All right. I don't know why people stick their legs out motorcycle racing when they go around
a turn balance. I have no idea what it is. But anyways, when he walks, he's got his, he's got his
hands up. And right now he finally has confidence because he's been walking for about four weeks.
And now he's just kind of like, you know, if I, now he's just like, I would rather walk
than crawl. That's his deal. All right, that is it. That is it. That is the, that is the podcast.
I hope you guys have a wonderful week. Go fuck yourselves. Go Bruins. What about those Celtics,
huh? How about those Celtics? The last game, you know, we finally got those fucking Brooklyn Nets.
Or I mean, they shouldn't be called like the Brooklyn Nets. They just,
this one of those fucking oceans 11 teams, you know, at, at, at center, Brad Pitt,
Power Ford, Matt David, Don Cheadle, shooting guard, and they still need one more piece.
One of those fucking teams, everybody's a superstar on it. So who knows, maybe we
can win two in this series. We'll see what the fuck happens. Just Jason Tatum.

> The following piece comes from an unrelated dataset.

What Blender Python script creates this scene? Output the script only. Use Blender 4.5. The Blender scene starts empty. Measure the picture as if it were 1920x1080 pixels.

I mean, I don't know what you can say. I just wish his partner in crime, Jalen Brown was there
because I think we could actually give these guys a series. But I really missed the days
when people took chances on draft picks and there was the excitement to see whether they
worked out or not, rather than just rating somebody else's team as somebody has already
proved that they can dominate at the pro level. I just don't see the skill set. There's no salary
cap. It's not competition. It's fucking ridiculous. And we're all just sitting around waiting for
the Nets to play the Lakers. That's basically what's happening. I'm holding out on Utah to maybe
stop the Lakers. We'll see. All right, that's it. I will talk to you guys on Thursday.